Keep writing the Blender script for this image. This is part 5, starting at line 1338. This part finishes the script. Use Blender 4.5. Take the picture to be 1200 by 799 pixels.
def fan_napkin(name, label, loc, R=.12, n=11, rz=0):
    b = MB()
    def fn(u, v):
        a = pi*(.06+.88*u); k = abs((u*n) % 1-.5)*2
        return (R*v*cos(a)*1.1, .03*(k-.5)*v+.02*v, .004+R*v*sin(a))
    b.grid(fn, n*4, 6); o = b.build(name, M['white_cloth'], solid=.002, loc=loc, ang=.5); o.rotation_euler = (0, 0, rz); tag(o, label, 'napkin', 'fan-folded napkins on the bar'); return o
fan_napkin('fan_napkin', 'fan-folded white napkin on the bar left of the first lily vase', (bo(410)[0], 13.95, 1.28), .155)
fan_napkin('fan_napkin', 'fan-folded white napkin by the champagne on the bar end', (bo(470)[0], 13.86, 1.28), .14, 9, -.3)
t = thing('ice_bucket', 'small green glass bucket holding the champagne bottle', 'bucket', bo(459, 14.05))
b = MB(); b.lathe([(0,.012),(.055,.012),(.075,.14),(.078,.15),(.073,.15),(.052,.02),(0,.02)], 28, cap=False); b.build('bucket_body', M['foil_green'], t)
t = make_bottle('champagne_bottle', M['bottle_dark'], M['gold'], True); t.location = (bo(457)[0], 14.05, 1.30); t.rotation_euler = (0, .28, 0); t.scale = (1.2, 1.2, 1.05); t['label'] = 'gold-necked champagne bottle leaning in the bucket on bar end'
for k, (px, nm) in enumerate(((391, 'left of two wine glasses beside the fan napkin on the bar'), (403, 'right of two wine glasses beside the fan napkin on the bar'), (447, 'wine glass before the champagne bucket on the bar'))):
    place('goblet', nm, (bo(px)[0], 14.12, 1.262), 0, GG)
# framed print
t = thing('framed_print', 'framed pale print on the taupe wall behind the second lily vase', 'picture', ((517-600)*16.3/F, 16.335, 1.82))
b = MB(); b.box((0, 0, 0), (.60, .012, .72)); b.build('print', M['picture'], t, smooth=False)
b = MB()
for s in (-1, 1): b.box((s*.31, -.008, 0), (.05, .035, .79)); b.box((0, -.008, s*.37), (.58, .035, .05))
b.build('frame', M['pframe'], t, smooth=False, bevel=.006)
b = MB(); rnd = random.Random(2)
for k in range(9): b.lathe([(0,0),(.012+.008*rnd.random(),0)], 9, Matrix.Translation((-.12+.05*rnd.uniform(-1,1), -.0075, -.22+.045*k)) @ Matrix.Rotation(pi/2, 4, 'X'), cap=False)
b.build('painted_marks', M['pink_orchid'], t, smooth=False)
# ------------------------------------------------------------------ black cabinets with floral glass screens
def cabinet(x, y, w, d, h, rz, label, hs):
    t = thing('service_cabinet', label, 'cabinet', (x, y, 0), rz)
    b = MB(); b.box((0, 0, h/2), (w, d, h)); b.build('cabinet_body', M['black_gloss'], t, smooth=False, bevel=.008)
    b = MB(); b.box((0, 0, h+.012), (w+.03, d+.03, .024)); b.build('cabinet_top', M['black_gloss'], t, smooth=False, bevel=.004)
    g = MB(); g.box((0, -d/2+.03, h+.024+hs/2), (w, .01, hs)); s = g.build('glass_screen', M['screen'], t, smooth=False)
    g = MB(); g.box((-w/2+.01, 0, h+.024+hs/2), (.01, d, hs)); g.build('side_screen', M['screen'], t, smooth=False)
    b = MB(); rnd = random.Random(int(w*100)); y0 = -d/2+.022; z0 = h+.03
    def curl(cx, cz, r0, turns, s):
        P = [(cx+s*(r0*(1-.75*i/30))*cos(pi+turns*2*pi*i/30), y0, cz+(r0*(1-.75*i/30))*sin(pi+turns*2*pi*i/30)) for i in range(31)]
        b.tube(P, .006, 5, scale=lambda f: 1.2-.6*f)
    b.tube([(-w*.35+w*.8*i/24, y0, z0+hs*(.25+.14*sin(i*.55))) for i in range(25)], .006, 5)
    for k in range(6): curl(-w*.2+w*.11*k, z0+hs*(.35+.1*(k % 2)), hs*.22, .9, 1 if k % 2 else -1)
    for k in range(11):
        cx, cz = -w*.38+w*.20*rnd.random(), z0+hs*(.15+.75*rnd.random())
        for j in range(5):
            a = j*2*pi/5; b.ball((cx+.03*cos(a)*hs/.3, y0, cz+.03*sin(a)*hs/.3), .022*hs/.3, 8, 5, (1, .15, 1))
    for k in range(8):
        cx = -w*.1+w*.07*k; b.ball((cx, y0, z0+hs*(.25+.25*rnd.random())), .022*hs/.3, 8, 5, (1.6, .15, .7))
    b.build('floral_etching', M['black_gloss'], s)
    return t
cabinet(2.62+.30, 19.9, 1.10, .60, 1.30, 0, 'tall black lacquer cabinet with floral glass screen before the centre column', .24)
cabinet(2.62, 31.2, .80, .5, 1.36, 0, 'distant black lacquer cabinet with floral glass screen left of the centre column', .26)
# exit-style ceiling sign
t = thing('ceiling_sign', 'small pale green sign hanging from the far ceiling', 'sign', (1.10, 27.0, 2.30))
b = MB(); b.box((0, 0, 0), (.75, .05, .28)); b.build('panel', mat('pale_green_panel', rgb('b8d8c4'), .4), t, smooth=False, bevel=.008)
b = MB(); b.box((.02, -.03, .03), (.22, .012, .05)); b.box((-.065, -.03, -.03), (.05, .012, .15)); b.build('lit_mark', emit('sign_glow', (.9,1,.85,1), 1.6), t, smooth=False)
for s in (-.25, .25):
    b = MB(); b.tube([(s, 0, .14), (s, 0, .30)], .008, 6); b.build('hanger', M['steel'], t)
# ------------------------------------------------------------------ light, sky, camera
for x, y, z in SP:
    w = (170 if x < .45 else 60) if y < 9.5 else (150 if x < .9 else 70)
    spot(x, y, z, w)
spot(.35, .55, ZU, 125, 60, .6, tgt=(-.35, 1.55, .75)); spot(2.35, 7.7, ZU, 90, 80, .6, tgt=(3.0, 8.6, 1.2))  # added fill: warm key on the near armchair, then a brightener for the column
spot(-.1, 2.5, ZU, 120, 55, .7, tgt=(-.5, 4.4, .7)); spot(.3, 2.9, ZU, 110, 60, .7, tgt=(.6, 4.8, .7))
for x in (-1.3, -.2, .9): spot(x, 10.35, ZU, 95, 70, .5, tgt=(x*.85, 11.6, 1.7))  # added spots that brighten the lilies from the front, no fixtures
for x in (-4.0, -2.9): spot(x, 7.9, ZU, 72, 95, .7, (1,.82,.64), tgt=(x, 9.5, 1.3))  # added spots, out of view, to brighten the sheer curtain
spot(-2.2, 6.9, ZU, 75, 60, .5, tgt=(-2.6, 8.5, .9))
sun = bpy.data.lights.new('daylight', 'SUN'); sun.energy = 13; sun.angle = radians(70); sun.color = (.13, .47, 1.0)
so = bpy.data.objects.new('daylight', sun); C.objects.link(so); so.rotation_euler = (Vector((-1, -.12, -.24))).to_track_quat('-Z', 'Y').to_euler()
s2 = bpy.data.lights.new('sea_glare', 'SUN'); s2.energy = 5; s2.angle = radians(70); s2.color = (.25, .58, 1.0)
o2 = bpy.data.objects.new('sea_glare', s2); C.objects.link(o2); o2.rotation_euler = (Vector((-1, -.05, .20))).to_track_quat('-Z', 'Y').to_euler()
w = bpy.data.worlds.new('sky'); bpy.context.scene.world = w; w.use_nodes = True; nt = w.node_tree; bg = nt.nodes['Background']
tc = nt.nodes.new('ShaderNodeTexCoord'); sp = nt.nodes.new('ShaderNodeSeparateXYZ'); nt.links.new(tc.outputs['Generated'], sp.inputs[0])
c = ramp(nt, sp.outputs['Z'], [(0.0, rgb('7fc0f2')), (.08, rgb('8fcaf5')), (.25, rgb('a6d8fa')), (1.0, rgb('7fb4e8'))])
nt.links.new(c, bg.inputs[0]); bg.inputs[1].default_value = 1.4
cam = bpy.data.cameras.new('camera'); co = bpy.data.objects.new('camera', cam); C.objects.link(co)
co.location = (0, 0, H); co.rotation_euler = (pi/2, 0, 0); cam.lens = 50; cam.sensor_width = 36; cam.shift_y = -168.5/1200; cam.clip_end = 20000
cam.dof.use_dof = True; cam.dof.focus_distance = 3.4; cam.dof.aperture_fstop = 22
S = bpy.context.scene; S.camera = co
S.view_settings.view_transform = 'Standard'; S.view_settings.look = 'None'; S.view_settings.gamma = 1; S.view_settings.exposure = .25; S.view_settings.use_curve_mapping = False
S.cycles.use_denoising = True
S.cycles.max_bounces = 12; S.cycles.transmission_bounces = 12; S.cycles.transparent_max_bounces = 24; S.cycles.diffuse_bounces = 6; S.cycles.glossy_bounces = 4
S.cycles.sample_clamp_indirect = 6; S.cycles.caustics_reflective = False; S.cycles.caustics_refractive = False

☆ ☆ ☆

• Task directions: Pick out, from the lines above, every one that contains the string "picture".

• Result:
Keep writing the Blender script for this image. This is part 5, starting at line 1338. This part finishes the script. Use Blender 4.5. Take the picture to be 1200 by 799 pixels.
t = thing('framed_print', 'framed pale print on the taupe wall behind the second lily vase', 'picture', ((517-600)*16.3/F, 16.335, 1.82))
b = MB(); b.box((0, 0, 0), (.60, .012, .72)); b.build('print', M['picture'], t, smooth=False)